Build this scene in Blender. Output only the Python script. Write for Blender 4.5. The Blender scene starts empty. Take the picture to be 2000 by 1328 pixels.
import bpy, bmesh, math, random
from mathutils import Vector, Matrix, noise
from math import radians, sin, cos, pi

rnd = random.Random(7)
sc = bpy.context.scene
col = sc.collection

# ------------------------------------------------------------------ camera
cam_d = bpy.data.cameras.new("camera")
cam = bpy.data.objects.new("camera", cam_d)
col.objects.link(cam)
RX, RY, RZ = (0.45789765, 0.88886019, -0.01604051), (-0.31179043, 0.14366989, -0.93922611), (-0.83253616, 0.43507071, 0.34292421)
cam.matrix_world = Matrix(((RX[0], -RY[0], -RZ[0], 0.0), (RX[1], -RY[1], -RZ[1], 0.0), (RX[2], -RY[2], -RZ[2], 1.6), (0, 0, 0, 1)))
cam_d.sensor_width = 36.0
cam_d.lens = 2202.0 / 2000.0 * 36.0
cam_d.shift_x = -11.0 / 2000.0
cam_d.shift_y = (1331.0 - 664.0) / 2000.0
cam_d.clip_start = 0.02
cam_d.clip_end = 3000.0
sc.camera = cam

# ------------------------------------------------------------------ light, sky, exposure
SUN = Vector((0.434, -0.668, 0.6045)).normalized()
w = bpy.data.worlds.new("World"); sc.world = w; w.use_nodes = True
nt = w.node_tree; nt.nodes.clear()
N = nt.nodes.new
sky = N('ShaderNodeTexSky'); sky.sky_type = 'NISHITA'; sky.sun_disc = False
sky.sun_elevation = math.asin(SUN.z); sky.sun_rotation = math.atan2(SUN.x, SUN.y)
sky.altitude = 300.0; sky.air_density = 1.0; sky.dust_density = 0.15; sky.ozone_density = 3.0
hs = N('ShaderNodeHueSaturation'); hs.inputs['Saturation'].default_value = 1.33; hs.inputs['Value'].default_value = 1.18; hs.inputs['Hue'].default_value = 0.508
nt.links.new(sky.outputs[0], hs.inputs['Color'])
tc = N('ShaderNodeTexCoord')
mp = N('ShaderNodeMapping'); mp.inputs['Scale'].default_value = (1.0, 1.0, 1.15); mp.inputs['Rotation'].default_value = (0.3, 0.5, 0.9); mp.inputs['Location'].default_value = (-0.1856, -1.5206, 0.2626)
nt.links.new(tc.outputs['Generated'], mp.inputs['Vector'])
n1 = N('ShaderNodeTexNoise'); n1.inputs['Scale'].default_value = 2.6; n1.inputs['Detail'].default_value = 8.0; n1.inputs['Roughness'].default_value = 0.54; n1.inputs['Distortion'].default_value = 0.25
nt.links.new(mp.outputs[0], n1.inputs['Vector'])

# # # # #

[Your instructions] Nothing in the data may differ; print all of it exactly as written.

[The answer]
Build this scene in Blender. Output only the Python script. Write for Blender 4.5. The Blender scene starts empty. Take the picture to be 2000 by 1328 pixels.
import bpy, bmesh, math, random
from mathutils import Vector, Matrix, noise
from math import radians, sin, cos, pi

rnd = random.Random(7)
sc = bpy.context.scene
col = sc.collection

# ------------------------------------------------------------------ camera
cam_d = bpy.data.cameras.new("camera")
cam = bpy.data.objects.new("camera", cam_d)
col.objects.link(cam)
RX, RY, RZ = (0.45789765, 0.88886019, -0.01604051), (-0.31179043, 0.14366989, -0.93922611), (-0.83253616, 0.43507071, 0.34292421)
cam.matrix_world = Matrix(((RX[0], -RY[0], -RZ[0], 0.0), (RX[1], -RY[1], -RZ[1], 0.0), (RX[2], -RY[2], -RZ[2], 1.6), (0, 0, 0, 1)))
cam_d.sensor_width = 36.0
cam_d.lens = 2202.0 / 2000.0 * 36.0
cam_d.shift_x = -11.0 / 2000.0
cam_d.shift_y = (1331.0 - 664.0) / 2000.0
cam_d.clip_start = 0.02
cam_d.clip_end = 3000.0
sc.camera = cam

# ------------------------------------------------------------------ light, sky, exposure
SUN = Vector((0.434, -0.668, 0.6045)).normalized()
w = bpy.data.worlds.new("World"); sc.world = w; w.use_nodes = True
nt = w.node_tree; nt.nodes.clear()
N = nt.nodes.new
sky = N('ShaderNodeTexSky'); sky.sky_type = 'NISHITA'; sky.sun_disc = False
sky.sun_elevation = math.asin(SUN.z); sky.sun_rotation = math.atan2(SUN.x, SUN.y)
sky.altitude = 300.0; sky.air_density = 1.0; sky.dust_density = 0.15; sky.ozone_density = 3.0
hs = N('ShaderNodeHueSaturation'); hs.inputs['Saturation'].default_value = 1.33; hs.inputs['Value'].default_value = 1.18; hs.inputs['Hue'].default_value = 0.508
nt.links.new(sky.outputs[0], hs.inputs['Color'])
tc = N('ShaderNodeTexCoord')
mp = N('ShaderNodeMapping'); mp.inputs['Scale'].default_value = (1.0, 1.0, 1.15); mp.inputs['Rotation'].default_value = (0.3, 0.5, 0.9); mp.inputs['Location'].default_value = (-0.1856, -1.5206, 0.2626)
nt.links.new(tc.outputs['Generated'], mp.inputs['Vector'])
n1 = N('ShaderNodeTexNoise'); n1.inputs['Scale'].default_value = 2.6; n1.inputs['Detail'].default_value = 8.0; n1.inputs['Roughness'].default_value = 0.54; n1.inputs['Distortion'].default_value = 0.25
nt.links.new(mp.outputs[0], n1.inputs['Vector'])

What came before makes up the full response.